As per usual with Jackson’s Middle-earth films, the onscreen realization must be credited to Weta Workshop. Prolific Tolkien illustrators Alan Lee and John Howe, also the films’ conceptual designers, grant Dale a contemplative post-apocalypticism. Lee and Howe deploy a potpourri of aesthetic influences in their design of the city, from winding Italian streets to mountain monasteries in Tibet and India, invoking the holy contemplation necessitated by Dale’s silence. Weta Workshop adds further visual influences from Stalingrad, Chernobyl, and (fittingly) Pompeii, while Dale’s people appear largely medieval Russian in costume (close enough to Tolkien’s comparison of the Lake-people to Scandinavians). In a scene deleted from The Desolation of Smaug (and I mean properly deleted: even the Extended Edition cuts it), Bilbo, Thorin, and company, sanctioned and aided by the people of Lake-town, wander through Dale, exploring its ruins and gazing in horror at the burned corpses, including one cradling a child; human-shaped ashes with no facial features or flesh or clothing to identify them. Having visited Pompeii myself and seen similarly unmarked corpses there, the resemblance is spotless.
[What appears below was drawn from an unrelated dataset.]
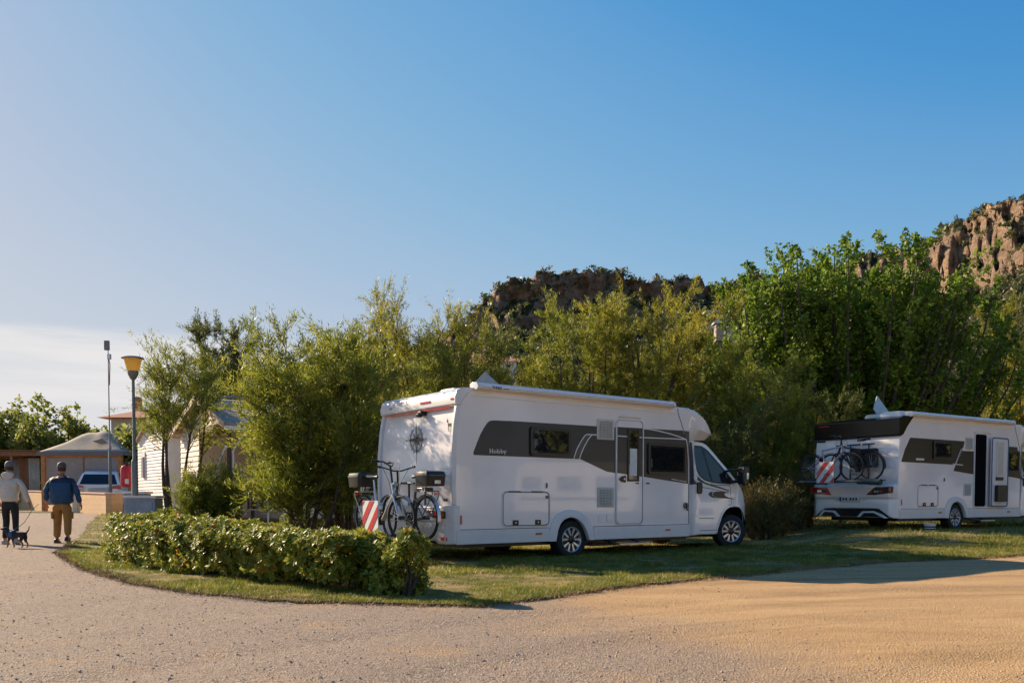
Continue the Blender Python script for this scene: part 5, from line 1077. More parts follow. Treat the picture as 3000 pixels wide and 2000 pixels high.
for u_, v_ in ((.1, .1), (Wg - .1, .1), (.1, 4), (Wg - .1, 4), (.1, 8), (Wg - .1, 8)): x, y = g2(u_, v_); m = MB(); m.box(x - .1, x + .1, y - .1, y + .1, 0, z0 + .36); m.build('footing', greymetal, cabn, smooth=False)
m = MB(); m.add([rp(-.05, -1.3, z0 + .30), rp(Wg + 2.6, -1.3, z0 + .30), rp(Wg + 2.6, 0, z0 + .30), rp(Wg, 0, z0 + .30), rp(Wg, 1.6, z0 + .30), rp(-.05, 1.6, z0 + .30)], [tuple(range(6))]); dk = m.build('deck', wood, cabn)
# railing with dark balusters
rl = empty('porch_railing', (0, 0, 0), 0, 'white topped porch railing with dark upright bars', 'railing'); P0 = Vector((-8.0, 22.75, 0)); P1 = Vector((-5.5, 22.7, 0))
m = MB(); m.bar((P0.x, P0.y, 1.50), (P1.x, P1.y, 1.50), .05, .03); m.bar((P0.x, P0.y, .72), (P1.x, P1.y, .72), .04, .03); m.build('rail', trimw, rl)
for k in range(14): x = P0.x + (P1.x - P0.x) * (k + .5) / 14; m = MB(); m.box(x - .028, x + .028, P0.y - .012, P0.y + .012, .74, 1.48); m.build('baluster', trimbr, rl, smooth=False)
for k in range(3): x = P0.x + (P1.x - P0.x) * k / 2; m = MB(); m.box(x - .035, x + .035, P0.y + .02, P0.y + .09, gzf(x, 22.8), 1.50); m.build('post', trimbr, rl, smooth=False)
# white tubular awning frame
fr = empty('awning_frame', (0, 0, 0), 0, 'bare white tube frame of an awning standing among the tamarisks', 'frame')
for x, y, zt, bx in ((-7.4, 22.2, 2.30, .12), (-6.95, 21.9, 2.55, .20), (-6.10, 21.9, 2.2, -.12), (-5.68, 21.8, 3.05, -.10)):
    m = MB(); m.tube([(x, y, gzf(x, y)), (x, y, zt - .35), (x + bx, y + .1, zt), (x + bx * 1.6, y + .5, zt + .25)], .022, 8); m.build('pole', trimw, fr)
m = MB(); m.tube([(-7.4, 22.8, 2.75), (-5.5, 22.4, 3.12)], .022, 8); m.build('cross_pole', trimw, fr)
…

Shot at the Rock and Pillar Range, a group of hills in Otago’s Maniototo Plain (also where many of Rohan’s scenes in The Lord of the Rings were filmed), Dale in Jackson’s films gains another level of historical morbidity. Once home to Māori iwi including the Waitaha and Kāti Māmoe, Otago was colonized by Europeans in the late 18th century, who inevitably went the butchering way of all settler colonists. Dale may be fictional, but the people on whose lands it sits are not. It takes acts of grace to restore an environment. Like Dale and Lake-town, Otago needs a reclamation to bring down the imperialist dragon that’s setting it aflame.